Not a bad debut. It occurs to me that Saito would have been the top pick of the amateur draft in all likelihood, #2 at worst behind Masahiro Tanaka. He would be pitching against Seibu, SoftBank, Yomiuri, and Chunichi at this point had he entered the draft. Tokyo University and the other members of the Tokyo Big Six League are going to be facing a player capable of being a lights out professional starter right now, so many of the games he starts may look very similar. It's not to say that he won't have a poor outing, and that he won't be beaten, but the chances of knocking off Waseda when the newly crowned prince is on the mound seem to be waning with each bullpen session and each successful test against live game competition. Come back for more, as our subject continues his march through the amateur ranks....

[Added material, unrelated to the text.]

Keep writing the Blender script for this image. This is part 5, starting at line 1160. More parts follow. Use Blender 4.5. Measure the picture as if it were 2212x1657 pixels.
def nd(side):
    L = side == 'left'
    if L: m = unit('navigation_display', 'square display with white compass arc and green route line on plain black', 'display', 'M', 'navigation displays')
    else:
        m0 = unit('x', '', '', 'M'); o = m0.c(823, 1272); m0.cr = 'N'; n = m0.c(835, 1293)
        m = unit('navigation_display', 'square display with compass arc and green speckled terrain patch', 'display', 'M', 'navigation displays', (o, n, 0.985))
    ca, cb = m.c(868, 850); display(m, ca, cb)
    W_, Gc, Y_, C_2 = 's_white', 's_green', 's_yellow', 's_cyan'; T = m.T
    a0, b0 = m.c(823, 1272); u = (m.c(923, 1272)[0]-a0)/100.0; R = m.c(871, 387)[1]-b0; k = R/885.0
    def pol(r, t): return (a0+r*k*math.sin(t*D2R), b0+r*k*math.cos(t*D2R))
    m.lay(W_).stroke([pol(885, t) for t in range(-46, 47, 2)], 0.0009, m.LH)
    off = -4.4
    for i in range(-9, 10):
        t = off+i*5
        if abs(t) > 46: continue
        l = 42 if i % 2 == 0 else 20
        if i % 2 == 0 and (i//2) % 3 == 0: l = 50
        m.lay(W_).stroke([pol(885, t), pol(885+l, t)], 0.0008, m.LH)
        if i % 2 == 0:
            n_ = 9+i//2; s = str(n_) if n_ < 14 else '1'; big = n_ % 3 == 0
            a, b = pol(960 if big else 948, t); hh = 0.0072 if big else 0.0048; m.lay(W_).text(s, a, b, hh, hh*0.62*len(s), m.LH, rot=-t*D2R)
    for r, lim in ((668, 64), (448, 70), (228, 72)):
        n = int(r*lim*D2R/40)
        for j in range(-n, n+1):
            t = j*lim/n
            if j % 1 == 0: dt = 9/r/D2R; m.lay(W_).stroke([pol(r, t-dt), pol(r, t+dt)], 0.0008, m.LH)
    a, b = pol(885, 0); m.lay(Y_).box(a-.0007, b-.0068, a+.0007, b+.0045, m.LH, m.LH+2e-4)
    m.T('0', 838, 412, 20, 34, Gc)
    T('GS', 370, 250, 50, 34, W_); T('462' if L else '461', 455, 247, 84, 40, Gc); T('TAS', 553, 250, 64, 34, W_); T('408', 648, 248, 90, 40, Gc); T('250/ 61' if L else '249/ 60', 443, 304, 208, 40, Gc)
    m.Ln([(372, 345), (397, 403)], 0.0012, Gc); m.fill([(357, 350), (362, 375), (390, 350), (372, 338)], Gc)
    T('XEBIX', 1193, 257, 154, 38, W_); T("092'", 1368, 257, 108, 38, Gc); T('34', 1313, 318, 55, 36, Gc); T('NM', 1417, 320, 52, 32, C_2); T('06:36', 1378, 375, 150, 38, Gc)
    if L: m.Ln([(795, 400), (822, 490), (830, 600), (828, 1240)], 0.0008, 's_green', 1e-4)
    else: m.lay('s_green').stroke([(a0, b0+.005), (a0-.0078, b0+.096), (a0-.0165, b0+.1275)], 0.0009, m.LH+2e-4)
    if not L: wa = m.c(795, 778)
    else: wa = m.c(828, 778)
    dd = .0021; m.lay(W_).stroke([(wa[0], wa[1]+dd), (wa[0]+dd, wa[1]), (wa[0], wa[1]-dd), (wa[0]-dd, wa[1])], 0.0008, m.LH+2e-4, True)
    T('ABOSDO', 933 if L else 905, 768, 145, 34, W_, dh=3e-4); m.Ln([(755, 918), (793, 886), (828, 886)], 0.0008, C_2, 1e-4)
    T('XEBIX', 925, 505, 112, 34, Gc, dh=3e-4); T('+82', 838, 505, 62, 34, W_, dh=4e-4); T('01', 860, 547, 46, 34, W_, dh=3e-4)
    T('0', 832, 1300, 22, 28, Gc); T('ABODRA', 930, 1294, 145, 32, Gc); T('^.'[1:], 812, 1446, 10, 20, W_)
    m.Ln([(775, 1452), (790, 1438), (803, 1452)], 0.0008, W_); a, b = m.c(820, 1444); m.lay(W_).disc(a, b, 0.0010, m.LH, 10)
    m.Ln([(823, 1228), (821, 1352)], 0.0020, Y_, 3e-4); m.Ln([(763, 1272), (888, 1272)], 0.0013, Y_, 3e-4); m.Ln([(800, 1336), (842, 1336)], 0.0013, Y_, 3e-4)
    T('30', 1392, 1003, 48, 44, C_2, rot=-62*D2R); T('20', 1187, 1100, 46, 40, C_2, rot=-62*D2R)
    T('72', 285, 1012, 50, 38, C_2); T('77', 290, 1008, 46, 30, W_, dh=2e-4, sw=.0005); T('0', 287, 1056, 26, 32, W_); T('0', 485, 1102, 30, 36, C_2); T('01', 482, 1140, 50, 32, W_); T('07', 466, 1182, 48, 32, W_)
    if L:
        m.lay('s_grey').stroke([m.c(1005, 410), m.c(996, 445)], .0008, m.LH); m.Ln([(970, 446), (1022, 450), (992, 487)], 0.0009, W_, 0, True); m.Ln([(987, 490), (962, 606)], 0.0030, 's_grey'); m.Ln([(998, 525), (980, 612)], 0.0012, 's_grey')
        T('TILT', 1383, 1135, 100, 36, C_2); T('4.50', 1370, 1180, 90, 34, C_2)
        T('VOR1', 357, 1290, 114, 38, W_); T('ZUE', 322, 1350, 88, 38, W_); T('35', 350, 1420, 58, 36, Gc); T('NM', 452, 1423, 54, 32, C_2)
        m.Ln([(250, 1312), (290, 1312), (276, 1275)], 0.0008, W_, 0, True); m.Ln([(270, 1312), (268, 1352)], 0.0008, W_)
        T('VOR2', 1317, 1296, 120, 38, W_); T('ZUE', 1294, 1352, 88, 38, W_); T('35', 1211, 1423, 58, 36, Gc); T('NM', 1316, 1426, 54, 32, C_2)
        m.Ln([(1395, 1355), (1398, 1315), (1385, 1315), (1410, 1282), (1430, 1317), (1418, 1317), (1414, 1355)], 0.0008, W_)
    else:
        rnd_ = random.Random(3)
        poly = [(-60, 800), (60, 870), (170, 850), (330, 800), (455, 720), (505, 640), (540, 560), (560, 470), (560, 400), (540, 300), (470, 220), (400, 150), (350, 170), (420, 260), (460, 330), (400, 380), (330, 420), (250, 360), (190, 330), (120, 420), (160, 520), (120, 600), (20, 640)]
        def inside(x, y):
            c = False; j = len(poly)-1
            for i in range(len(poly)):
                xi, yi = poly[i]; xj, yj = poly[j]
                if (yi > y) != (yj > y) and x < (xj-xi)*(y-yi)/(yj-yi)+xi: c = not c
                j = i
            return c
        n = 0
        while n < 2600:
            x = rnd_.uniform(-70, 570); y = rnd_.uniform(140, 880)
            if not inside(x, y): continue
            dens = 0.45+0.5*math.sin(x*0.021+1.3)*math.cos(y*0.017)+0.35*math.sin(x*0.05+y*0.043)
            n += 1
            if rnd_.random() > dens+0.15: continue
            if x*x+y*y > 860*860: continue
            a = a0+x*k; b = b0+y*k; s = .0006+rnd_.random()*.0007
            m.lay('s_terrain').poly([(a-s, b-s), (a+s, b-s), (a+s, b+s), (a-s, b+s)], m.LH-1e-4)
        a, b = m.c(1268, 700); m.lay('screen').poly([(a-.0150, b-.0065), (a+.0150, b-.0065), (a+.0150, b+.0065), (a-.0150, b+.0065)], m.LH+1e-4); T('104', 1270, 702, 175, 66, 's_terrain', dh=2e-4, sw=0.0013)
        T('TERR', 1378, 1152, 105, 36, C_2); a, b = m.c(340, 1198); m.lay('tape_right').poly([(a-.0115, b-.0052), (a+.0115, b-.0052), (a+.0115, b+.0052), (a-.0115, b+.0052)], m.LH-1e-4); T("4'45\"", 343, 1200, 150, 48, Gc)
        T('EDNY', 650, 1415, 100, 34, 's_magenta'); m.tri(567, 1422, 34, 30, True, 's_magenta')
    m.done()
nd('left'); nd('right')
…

At 9:19 AM, Blogger Edwin said...

Like you said, I don't think it'll be all that surprising to see Saito pitch lights out his 4 years at college. I don't know how many games he gets to start each year, but an ERA of sub 3 isn't that hard to imagine. I'd say sub 2.50 or 2 and it certainly is possible, but we'll see as his starts progress.

I think more credit must be given to Saito for choosing the college route. He must have put a lot of thought into this as his prize is the MLB, and playing in college allows him the quickest chance to go to the majors while continuing to develop his pitching.

I look forward to your future reports on his starts!

At 1:47 PM, Blogger Mike Plugh said...

Thanks Edwin. I'll be on top of all the starts he makes. Watching them on TV was fun and it looks like there will be many many more over the next 4 years! Exciting.